Wiesel wrote Night in Yiddish, initially producing a much longer manuscript that he then compressed into its current form. The compression itself is part of the power. Every word that survived the editing process is essential. Reading for pleasure is getting rarer in daily life, with the share of Americans who read for enjoyment on an average day falling significantly in recent years. If there is one book on this list that argues most fiercely for why reading still matters in 2026, it is this one. Some stories must be witnessed, not scrolled past.

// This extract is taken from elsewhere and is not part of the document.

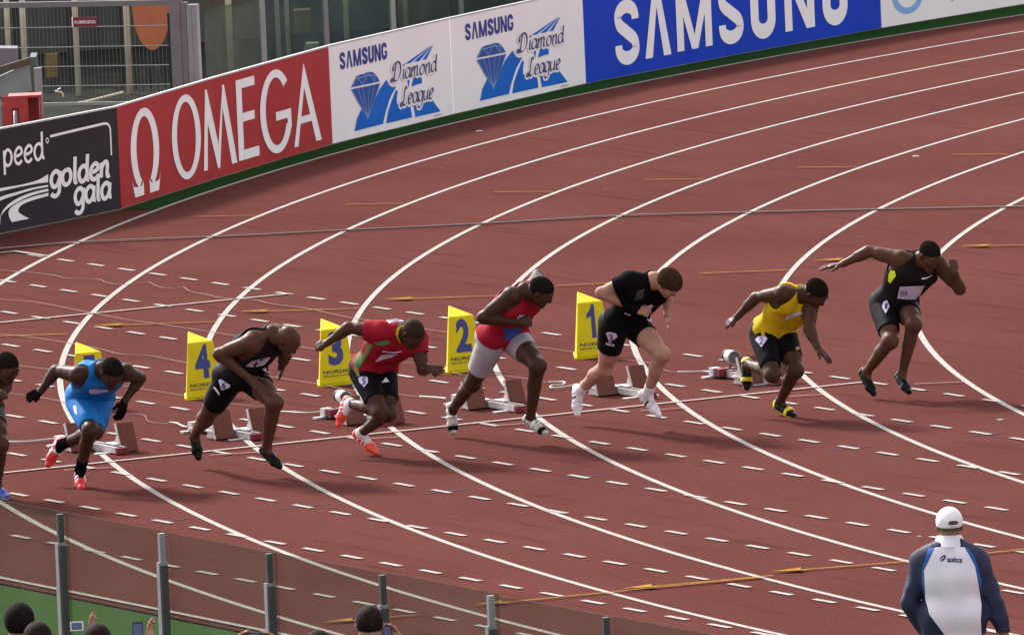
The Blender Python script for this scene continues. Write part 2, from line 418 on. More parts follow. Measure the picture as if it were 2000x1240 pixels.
# ------------------------------------------------------------------ advertising boards
M_bwhite = mat('white_board_vinyl', (.88,.82,.85), .5, .03, 2.2, .05, 3., spec=.15)
M_bred = mat('red_board_vinyl', (.40,.028,.032), .5, .05, 2.2, .05, 3., spec=.15)
M_bblack = mat('black_board_vinyl', (.034,.026,.034), .6, .12, 2.2, spec=.1)
M_bblue = mat('blue_board_vinyl', (.008,.050,.50), .5, .05, 2.2, spec=.12)
M_pwhite = mat('white_print', (.90,.85,.88), .5, .03, 5., spec=.15)
M_navy = mat('navy_print', (.050,.052,.28), .5, .06, 5., spec=.1)
M_road = mat('bright_blue_print', (.008,.13,.58), .5, .10, 2., spec=.1)
M_dia = mat('diamond_blue_print', (.02,.20,.62), .4, .5, 5., col2=(.05,.08,.40), spec=.15)
M_pale = mat('pale_facet_print', (.22,.38,.68), .5, .1, 5.)
M_lblue = mat('light_blue_print', (.22,.42,.76), .5, .08, 3.)
M_trim = mat('aluminium_trim', (.55,.54,.55), .4, .05, 9., metal=.3)
M_backing = mat('board_backing', (.20,.19,.19), .7, .1, 6.)
HB = .985
def board(i, name, label, m_, a=None, b=None):
    a = BG[i] if a is None else a; b = BG[i+1] if b is None else b
    e = unit(b-a); L = np.linalg.norm(b-a); n = np.cross(e, A3(0,0,1))
    if n@(CAM-a) < 0: n = -n
    root = empty(name, a, label, 'advertising board', 'advertising boards along the outside of the bend')
    g = .006
    MB().obox((a+b)/2+A3(0,0,HB/2+.004)-n*.012, e*(L/2-g), n*.012, A3(0,0,HB/2-.008)).build('panel', m_, root)
    MB().obox((a+b)/2+A3(0,0,HB+.006)-n*.012, e*(L/2-g), n*.016, A3(0,0,.008)).build('top_trim', M_trim, root)
    for t in (.15, .5, .85):
        q = a+e*L*t-n*.045; MB().tube([q+A3(0,0,.02), q+A3(0,0,HB*.8), q-n*.55+A3(0,0,.02)], .014, 6).build('brace', M_steel, root)
    return root, Print(a, e, n), L
# black board
rt_, pr, L = board(0, 'black_board', 'black board with white road logo and the words golden gala', M_bblack, a=BG[1]-unit(BG[1]-BG[0])*3.0)
sh = 3.0-np.linalg.norm(BG[1]-BG[0])
X = lambda s: s+sh
pr.text(word('peed', .20, gap=.10), X(.10), .632, .74, .148)
pr.text(word('n', .20, gap=.10), X(-.115), .632, .165, .148)
pr.put(*pen([(X(.90)+.022*math.cos(t), .797+.022*math.sin(t)) for t in np.linspace(0, 6.3, 14)], .012))
pr.put(*pen([(X(.963),.830),(X(1.4),.842),(X(1.93),.853)]+cat([(X(1.96),.852),(X(2.01),.838),(X(2.040),.80),(X(2.045),.76)], 5)+[(X(2.045),.66),(X(2.043),.538)], .024))
pr.text(word('golden', .30, gap=.06), X(.925), .345, 1.08, .142, .10)
pr.text(word('gala', .30, gap=.06), X(1.34), .140, .66, .142, .10)
def road_band(p0, p1):
    A_, B_ = np.array(cat(p0, 8)), np.array(cat(p1, 8)); n = len(A_); pr.put(np.vstack([A_, B_]), [(i, i+1, n+i+1, n+i) for i in range(n-1)])
road_band([(X(.893),.477),(X(.70),.440),(X(.40),.428),(X(.04),.434),(X(-.4),.43)], [(X(.887),.401),(X(.70),.408),(X(.40),.410),(X(.04),.405),(X(-.4),.40)])
road_band([(X(.885),.376),(X(.60),.378),(X(.30),.366),(X(.04),.352),(X(-.4),.29)], [(X(.884),.358),(X(.60),.358),(X(.30),.340),(X(.04),.318),(X(-.4),.25)])
road_band([(X(.883),.340),(X(.60),.335),(X(.35),.310),(X(.15),.262),(X(.03),.19),(X(.0),.09)], [(X(.882),.318),(X(.60),.308),(X(.35),.276),(X(.12),.222),(X(-.01),.15),(X(-.04),.09)])
road_band([(X(.880),.300),(X(.60),.292),(X(.36),.268),(X(.20),.228),(X(.158),.17),(X(.208),.094)], [(X(.878),.272),(X(.66),.264),(X(.46),.248),(X(.36),.22),(X(.345),.17),(X(.52),.094)])
pr.build('lettering', M_pwhite, rt_)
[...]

The Case for Reading Short: Why These 14 Books Prove That Size Is Not Everything

There is a persistent myth in literary culture that length equals depth. That a thick spine signals serious art. These 14 books demolish that idea completely. When you read some of the shortest novels you will find in bound books, these alarming, still-shocking stories show you can make a huge impact in just a few words. The writers on this list were not cutting corners. They were making precise choices about what to include and, perhaps more importantly, what to leave out.
A 2025 peer-reviewed study using diary data found that only about one in six Americans reads for pleasure on a given day in 2023, but those who do read spend around 97 minutes that day. Ninety-seven minutes is enough time to finish several of the books on this list entirely. The barrier to reading is rarely ability. It is almost always the perception that you do not have enough time. These 14 novels exist to remind you that you almost certainly do.
Start with whichever title sparks the most curiosity. Do not overthink it. Pick it up on a quiet morning, a long commute, or a lazy Saturday afternoon. By evening, you will have finished something meaningful. Which one are you reaching for first?